Outro fato curioso é que antes da Lei Seca, a ingestão de álcool não constava entre as 10 principais causas de acidentes de trânsito e, após a sua promulgação, passou a ser a vilã número um nas estatísticas. Mas, especialistas em transportes por várias vezes apontaram que o aumento da violência no trânsito tem relação direta com crescimento da frota e a falta investimentos na melhoria das estradas. Por parte dos motoristas, os acidentes são normalmente relacionados à falta de atenção e excesso de velocidade.
O risco de mais mortes nas rodovias federais já foi apontado também por auditoria especial do Tribunal de Contas da União há quatro anos.

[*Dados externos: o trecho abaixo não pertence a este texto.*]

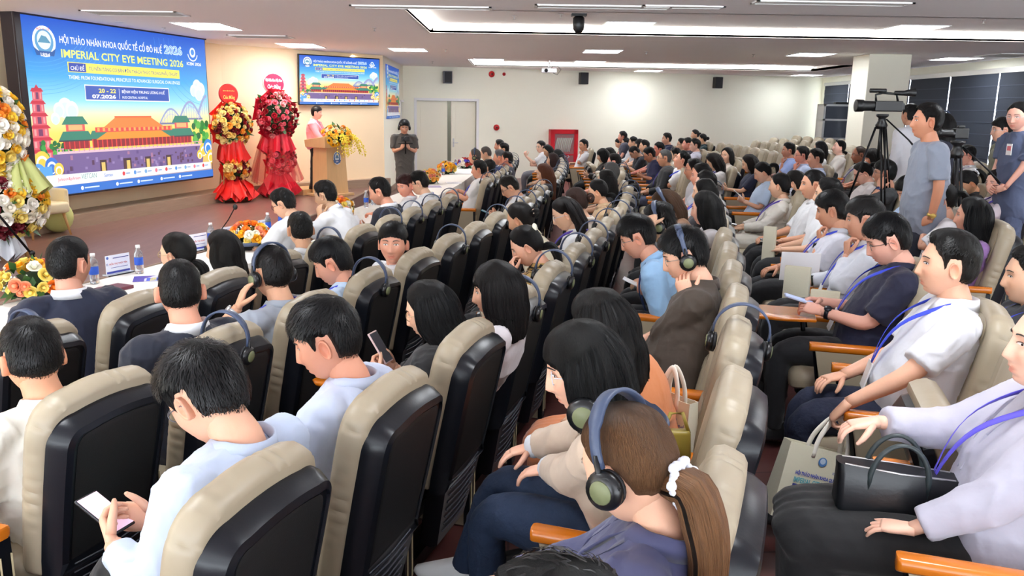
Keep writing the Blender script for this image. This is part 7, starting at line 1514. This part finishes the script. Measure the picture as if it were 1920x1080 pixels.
# ---------------------------------------------------------------- bags, phones, papers, tablet arms
M_canvas = mat('cream_canvas', (228, 224, 200), .8, bump=.06, bscale=120)
def tote(M4, lab, w=.36, h=.3, d=.1, hl=.2, print_=True):
    t = thing('tote_bag', lab, 'bag'); t.matrix_world = M4
    a = MB(); r0 = [(-w / 2, -d / 2, -h), (w / 2, -d / 2, -h), (w / 2, d / 2, -h), (-w / 2, d / 2, -h)]; r1 = [(-w / 2, -d * .3, 0), (w / 2, -d * .3, 0), (w / 2, d * .3, 0), (-w / 2, d * .3, 0)]; r2 = [(x * .985, y * .9, z - .0) for x, y, z in r1]; r3 = [(x * .97, y * .85, z + .01) for x, y, z in r0]
    for rg, cap in ((np.array([r0, r1]), 0),): pass
    V = r0 + r1 + r2 + r3; a.add(V, [(3, 2, 1, 0)] + [(i, (i + 1) % 4, 4 + (i + 1) % 4, 4 + i) for i in range(4)] + [(4 + i, 4 + (i + 1) % 4, 8 + (i + 1) % 4, 8 + i) for i in range(4)] + [(8 + i, 8 + (i + 1) % 4, 12 + (i + 1) % 4, 12 + i) for i in range(4)] + [(12, 13, 14, 15)]); obj('bag_body', a, M_canvas, t, False)
    for s in ((-1, 1) if hl > .11 else ()): a = MB(); rg = [(-w * .2, s * d * .3, -.04), (-w * .19, s * d * .25, .04), (-w * .08, s * .012, hl - .02), (0, s * .008, hl), (w * .08, s * .012, hl - .02), (w * .19, s * d * .25, .04), (w * .2, s * d * .3, -.04)]; a.tube(curve3(rg, 26), [(.011, .005)] * 26, 8, ref=(0, 1, 0)); obj('handle', a, mat('webbing_white', (236, 232, 220), .7), t)
    if print_:
        A = Art(w * .94, h * .94); A.circ(.42, .86, .055, (80, 130, 190)); A.circ(.42, .87, .035, (190, 210, 230)); A.circ(.66, .86, .035, (60, 80, 190)); A.line([(.6, .84), (.66, .78), (.73, .85)], .004, (60, 80, 190))
        A.text('ICEM 2026', .58, .72, .76, .76, (60, 80, 170), .01); A.text('HỘI THẢO NHÃN KHOA QUỐC TẾ CỐ ĐÔ HUẾ', .12, .6, .95, .69, (50, 70, 180), .04); A.text('IMPERIAL CITY EYE MEETING 2026', .12, .5, .95, .58, (96, 176, 190), .03); A.rect(.12, .42, .95, .48, (244, 232, 80)); A.rect(.12, .42, .24, .48, (50, 60, 150)); A.text('CHỦ ĐỀ', .13, .43, .23, .47, (240, 240, 250), .02)
        A.rect(.26, .44, .9, .455, (60, 80, 170)); A.rect(.16, .38, .9, .395, (120, 130, 180)); A.rect(.38, .3, .72, .35, (40, 60, 170)); A.text('20-22.07.2026', .42, .31, .68, .34, (240, 240, 250), .02)
        for k in range(5): A.rect(.08 - .0 * k, .05 + k * .06, .15 - k * .008, .1 + k * .06, (200, 60, 70)); A.poly([(.05, .09 + k * .06), (.18 - k * .01, .09 + k * .06), (.16 - k * .01, .11 + k * .06), (.07, .11 + k * .06)], (160, 40, 60))
        R3 = random.Random(3)
        for k in range(26): A.circ(R3.uniform(.02, .24), R3.uniform(.02, .16), .022, R3.choice([(250, 206, 60), (60, 110, 200), (60, 150, 80), (240, 226, 120)]), 9)
        A.rect(.24, .02, .92, .12, (110, 80, 160))
        for x in np.linspace(.26, .88, 12): A.rect(x, .03, x + .025, .1, R3.choice([(70, 50, 110), (150, 110, 190), (40, 30, 60)]))
        A.rect(.28, .12, .9, .18, (190, 60, 50)); A.poly([(.25, .18), (.93, .18), (.84, .24), (.34, .24)], (214, 100, 40)); A.rect(.4, .24, .8, .27, (190, 60, 50)); A.poly([(.37, .27), (.83, .27), (.74, .32), (.46, .32)], (230, 140, 60))
        o = obj('printed_picture', A.b, vcol_mat('printed_canvas', rough=.8), t, False, fix=False); o.matrix_local = frame_on((-w * .47, -d / 2 - .002, -h * .97), (1, 0, 0), (0, .0667, 1))
    return t
I = INF[(1776, 498)]; Pw = I['M'] @ Vector(tuple(I['W'][-1] + I['hd'][-1] / np.linalg.norm(I['hd'][-1]) * .09)); 
tote(Matrix.Translation((Pw[0], Pw[1], Pw[2] - .13)) @ Matrix.Rotation(.12, 4, 'Z') @ Matrix.Rotation(.28, 4, 'Y') @ Matrix.Rotation(-.1, 4, 'X'), 'cream tote bag with the conference print hanging from the white polo man', hl=.14)
# black handbag on the grey blazer woman's lap
I = INF[(1966, 652)]; t = thing('handbag', 'black leather handbag on the lap of the woman in light grey blazer', 'bag'); t.matrix_world = I['M'] @ Matrix.Translation((-.03, .55, .62)) @ Matrix.Rotation(1.65, 4, 'Z') @ Matrix.Rotation(-.06, 4, 'Y') @ Matrix.Diagonal((1, 1, .72, 1))
M_bag = mat('black_leather', (20, 22, 26), .35, bump=.03, bscale=60); a = MB(); a.loft([rrect_ for rrect_ in [[(x, y, z) for x, y in rrect(w, d, .02, 3)] for w, d, z in ((.15, .05, 0), (.16, .055, .02), (.165, .045, .16), (.17, .035, .2))]]); obj('bag_body', a, M_bag, t, True).data.set_sharp_from_angle(angle=.6)
for s in (-1, 1):
    a = MB(); a.tube([(.08 * math.cos(u), s * .04 * (1 - .0 * u), .15 + .17 * max(0, math.sin(u)) - (.04 if math.sin(u) < .1 else 0)) for u in np.linspace(0, math.pi, 22)], .0085, 8); obj('handle', a, mat('handle_grey_green', (44, 54, 56), .4), t)
a = MB(); a.tube([(-.15, -.03, .2), (0, -.04, .198), (.15, -.03, .2)], .004, 5); a.tube([(-.15, .03, .2), (0, .04, .198), (.15, .03, .2)], .004, 5); obj('zip', a, M_alu, t)
# tote and small yellow purse on the empty seat by the orange dress
S_ = SEATS[4][3]; fd = fdir(*S_); lat = np.array([-fd[1], fd[0]]); q = np.array(S_) + fd * .3 + lat * .2
def seatpos(row, i, x, y, z): S_ = SEATS[row][i]; f_ = fdir(*S_); r_ = np.array([f_[1], -f_[0]]); p = np.array(S_) + r_ * x + f_ * y; return (p[0], p[1], floorz(*S_) + z)
tote(Matrix.Translation(atd(1262, 742, 2.95)) @ Matrix.Rotation(-.9, 4, 'Z'), 'cream tote bag standing on the seat beside the woman in orange dress', .2, .26, .08, .115)
Pt = atd(1266, 822, 2.62); t = thing('purse', 'small mustard yellow purse in front of the cream tote bag', 'bag', Pt); a = MB(); a.loft([[(x, y, z) for x, y in rrect(w, d, .015, 3)] for w, d, z in ((.05, .02, -.09), (.055, .024, -.06), (.05, .02, .02), (.045, .016, .03))]); obj('bag_body', a, mat('mustard_leather', (160, 142, 60), .4), t); a = MB(); a.tube([(-.045, 0, .02), (-.02, 0, .09), (.02, 0, .09), (.045, 0, .02)], .007, 6); obj('handle', a, MATS['mustard_leather'], t)
# further small totes
for px, py, z, lab in ((1412, 0, 0, ''),): pass
tote(Matrix.Translation(atd(1497, 500, 5.3)) @ Matrix.Rotation(-.5, 4, 'Z'), 'cream tote bag beside the man with greying hair', .16, .24, .07, .05, False)
tote(Matrix.Translation(atd(1548, 545, 4.75)) @ Matrix.Rotation(-.5, 4, 'Z'), 'cream tote bag between the greying man and the navy polo man', .16, .2, .07, .05, False)
tote(Matrix.Translation(atd(1445, 425, 6.9)) @ Matrix.Rotation(-.5, 4, 'Z'), 'narrow cream tote bag at the knees of the woman in cream top', .1, .3, .07, .05, False)
M_phone = mat('phone_dark', (22, 24, 30), .2); M_phw = mat('phone_white', (230, 232, 236), .3); M_scr = mat('phone_screen_lit', (226, 190, 214), emit=.3); M_scd = mat('phone_screen_dark', (60, 62, 70), .12); M_scb = mat('phone_screen_blue', (150, 164, 200), emit=.35)
PH = (.076, .155, .009)
hold(P7, 'smartphone', 'smartphone with a lit pink screen in the pale blue shirt man\'s hands', 'phone', PH, M_phone, (0, .1, .04), .5, screen=M_scr)
hold(PP, 'smartphone', 'pale pink smartphone held up by the woman in black top', 'phone', PH, mat('phone_pink', (226, 196, 196), .3), (0, .03, .11), 1.0, screen=M_scd)
hold(BS, 'smartphone', 'white smartphone held by the man in light blue shirt', 'phone', PH, M_phw, (0, .1, .04), .4)
hold(INF[(1664, 452)], 'smartphone', 'pale blue smartphone in the navy polo man\'s hands', 'phone', (.078, .16, .009), mat('phone_blue', (170, 180, 206), .25), (0, .11, .03), .25, screen=M_scb)
hold(INF[(1405, 307)], 'smartphone', 'phone held by the woman in navy dress', 'phone', PH, M_phone, (0, .1, .04), .5)
hold(INF[(1430, 324)], 'smartphone', 'phone held out by the woman in light blue polo', 'phone', PH, M_phw, (0, .06, .08), .7)
hold(INF[(1618, 325)], 'smartphone', 'white phone held by the woman in white tee', 'phone', PH, M_phw, (0, .06, .08), .7)
hold(INF[(1524, 347)], 'smartphone', 'dark phone in the hand of the man in profile', 'phone', PH, M_phone, (0, .1, 0), .1, s=-1, mid=False)
hold(INF[(1462, 349)], 'smartphone', 'dark phone on the lap of the woman in cream top', 'phone', PH, M_phone, (0, .12, .03), .1)
hold(RB_, 'smartphone', 'phone held before the woman in checked blouse', 'phone', PH, M_phone, (.02, .1, .04), .6)
hold(CW, 'paper_sheet', 'pale blue paper held by the woman with purple lanyard', 'paper', (.2, .28, .002), mat('paper_pale_blue', (206, 216, 240), .6), (0, .1, .12), 1.1)
hold(P10, 'smartphone', 'phone held by the man in dark navy suit at the head table', 'phone', PH, M_phw, (0, .04, .09), 1.)
hold(DM, 'smartphone', 'teal phone held by the man bending his head down', 'phone', PH, mat('phone_teal', (70, 130, 150), .3), (0, .1, .04), .4)
# tablet arms
def tablet_arm(P, rz, lab):
    t = thing('tablet_arm', lab, 'tablet arm', P, rz); out = [(-.13, -.16), (.1, -.16), (.14, -.1), (.14, .16), (.11, .22), (-.1, .24), (-.14, .2), (-.15, .0)]
    a = MB(); a.loft([[(x * s, y * s, z) for x, y in out] for s, z in ((.97, -.018), (1, -.012), (1, -.004), (.98, 0))]); obj('tablet', a, M_arm, t, True).data.set_sharp_from_angle(angle=.9); a = MB(); a.tube([(.05, -.1, -.018), (.06, -.12, -.2)], .014, 8); obj('hinge_post', a, M_blackm, t)
I = INF[(1664, 452)]; c = I['M'] @ Vector((.02, .68, .715)); tablet_arm(c, I['o'].rotation_euler[2], 'orange-brown wooden tablet arm folded over the navy polo man\'s lap')
c = PP['M'] @ Vector((.2, .56, .70)); tablet_arm(c, PP['o'].rotation_euler[2], 'orange tablet arm with papers beside the woman in black top')
o = MB(); o.box((-.1, -.14, 0), (.1, .14, .006)); o = obj('paper_stack', o, M_paper, None, False); o.location = (c[0], c[1], c[2] + .001); o.rotation_euler = (0, 0, .6); tag(o, 'white booklet lying on the tablet arm beside the woman in black top', 'paper')
o = MB(); o.box((-.04, -.08, 0), (.04, .08, .009)); o = obj('smartphone', o, M_phone, None, False, bevel=.003); o.location = (c[0] + .02, c[1] - .02, c[2] + .008); o.rotation_euler = (0, 0, .9); tag(o, 'dark smartphone lying on the white booklet', 'phone')
# sheet hanging on the row divider by the greying man
o = MB(); o.box((-.13, -.002, -.1), (.13, .002, .1)); o = obj('paper_sheet', o, M_paper, None, False); o.location = tuple(atd(1500, 500, 5.6)); o.rotation_euler = (.1, 0, -.15); tag(o, 'printed sheet tucked beside the armrest of the greying man', 'paper')
# seated person at the bottom edge with grey laptop
BT = sit(4, 1040, 1235, 1.12, 'person in white trousers with a grey laptop, mostly below the frame', q=1, hair='short', top=(60, 62, 80), legs=(232, 232, 230), arms='lap')
c = BT['M'] @ Vector((-.06, .62, .66)); o = MB(); o.box((-.15, -.11, 0), (.15, .11, .016)); o = obj('laptop', o, mat('laptop_grey', (120, 122, 134), .35, metal=.3), None, False, bevel=.004); o.matrix_world = BT['M'] @ Matrix.Translation((-.05, .56, .68)) @ Matrix.Rotation(.35, 4, 'Z') @ Matrix.Rotation(.25, 4, 'X'); tag(o, 'closed grey laptop on the white trousers at the bottom edge', 'laptop')
# empty chairs far right
for r, off, ys in ((5, 3.95, np.arange(14.95, 16.9, .66)), (6, 4.9, np.arange(14.9, 19.6, .66)), (7, 5.8, np.arange(15.2, 20.3, .66)), (8, 6.6, np.arange(15.6, 21.0, .66)), (9, 7.4, np.arange(16.2, 21.6, .66))):
    for y in ys: p = rowpt(off, y); chair(p[0], p[1], 'empty beige auditorium chair, front side showing, in the %s far right row' % {5: 'frontmost', 6: 'second', 7: 'third', 8: 'fourth', 9: 'rearmost'}[r], up=True, group='empty chairs in the %s far right row' % {5: 'frontmost', 6: 'second', 7: 'third', 8: 'fourth', 9: 'rearmost'}[r])
for off, ys in ((6.9, (8.2, 8.9, 9.6, 10.3)), (7.9, (8.4, 9.1, 9.8, 11.9, 12.6)), (8.8, (9.8, 10.5, 11.2))):
    for y in ys: p = rowpt(off, y); chair(p[0], p[1], 'empty beige auditorium chair by the window blinds behind the standing people', up=True, group='empty chairs by the window blinds')
I = INF[(1776, 498)]; p = I['M'] @ Vector((-.66, .0, 0)); chair(p[0], p[1], 'empty beige chair with tipped-up seat between the white polo man and the grey blazer woman', up=True, left=True)
p = INF[(1766, 374)]['M'] @ Vector((.7, 0, 0))
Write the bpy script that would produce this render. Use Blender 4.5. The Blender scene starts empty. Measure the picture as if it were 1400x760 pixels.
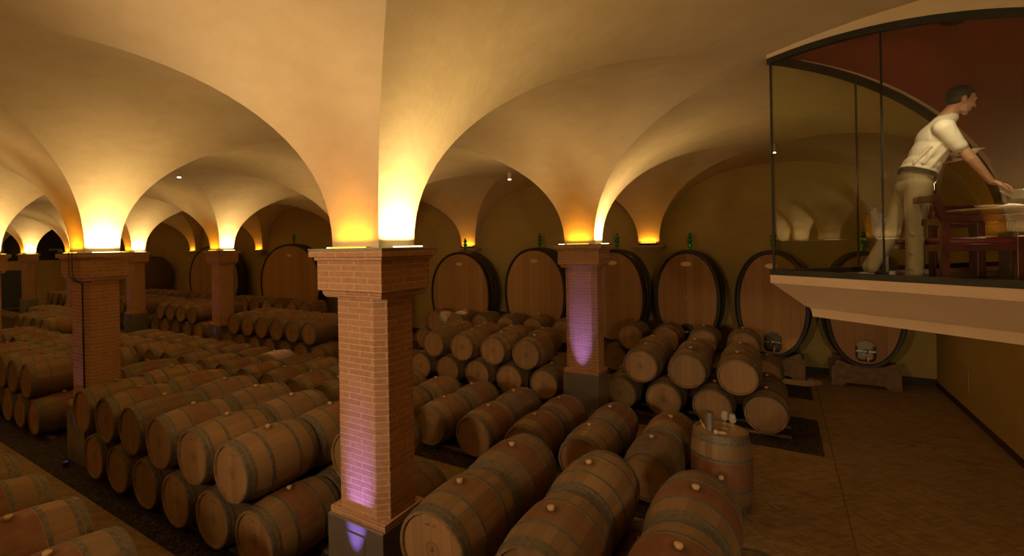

Na ocasião, havia sinais de alta nos acidentes, e o tribunal detectou que a causa principal era o baixo investimento nas rodovias, principalmente na conservação e em sistemas de controle de velocidade. As estradas foram consideradas ruins, mal policiadas e com número insuficiente de radares. Até quando vão ignorar isso?
Nos países onde houve redução de acidentes no trânsito, foram tomadas diversas providências legais e eficazes como fiscalizações constantes, com policiais preparados e equipados; orientação para cumprimento das leis que regulam o consumo de álcool aliado à direção; conservação das vias públicas e rodovias e especialmente campanhas educativas. No Brasil, já tínhamos um Código de Trânsito rigoroso antes da Lei Seca, bastava que ele fosse cumprido.
Apesar da urgência no pedido, até hoje o STF não avaliou nossos argumentos. O silêncio do Supremo além de retardar a reformulação da lei, contribui para que as mortes nas estradas continuem crescendo assustadoramente, pois enquanto o poder público se esconde por trás de uma lei inócua como principal ação para conter a violência no trânsito, outras medidas realmente necessárias acabam não sendo adotadas
Todos os dados recentemente publicados mostram que a discussão sobre a Lei Seca deve ser retomada de forma isenta, clara, transparente e objetiva. E o momento é agora. A imprensa tem um papel relevante a cumprir na condução dessa questão junto à sociedade. Não pode, sob nenhum pretexto, deixar-se seduzir por pirotecnias políticas, cujo único objetivo é desviar a atenção da opinião pública para os graves problemas estruturais do país.
Não defendemos a combinação entre a bebida e a direção e concordamos com a punição de quem exagera no álcool. O que defendemos é que não é coerente e justo que nosso setor seja penalizado com medidas absurdas e apontado sempre como o vilão do trânsito. Acreditamos que a solução passa, necessariamente, pela educação dos motoristas e por uma fiscalização eficiente, prevista pelo artigo 276 do Código de Trânsito Brasileiro, mas que nunca foi aplicada como deveria.
É preciso que o poder público tenha a humildade de reconhecer que errou e editou mais uma lei ineficiente. É preciso buscar uma abordagem mais adequada e responsável para o assunto. Não podemos mais aceitar que o Brasil ocupe a quinta posição no ranking de violência no trânsito, conforme estudo da Organização Mundial de Saúde (OMS). É inaceitável ainda que dois anos depois, os cidadãos que dirigem alcoolizados continuem impunes, que medidas socioeducativas não sejam implantadas e não haja nenhuma melhora em relação à segurança nas estradas.
Pela seriedade da questão, sociedade civil e governantes precisam se unir para criar soluções eficazes para reduzir os acidentes no trânsito e não apenas aplicar medidas punitivas, que restringem a liberdade dos cidadãos e não resolvem o problema. Passou da hora de reverter essas estatísticas!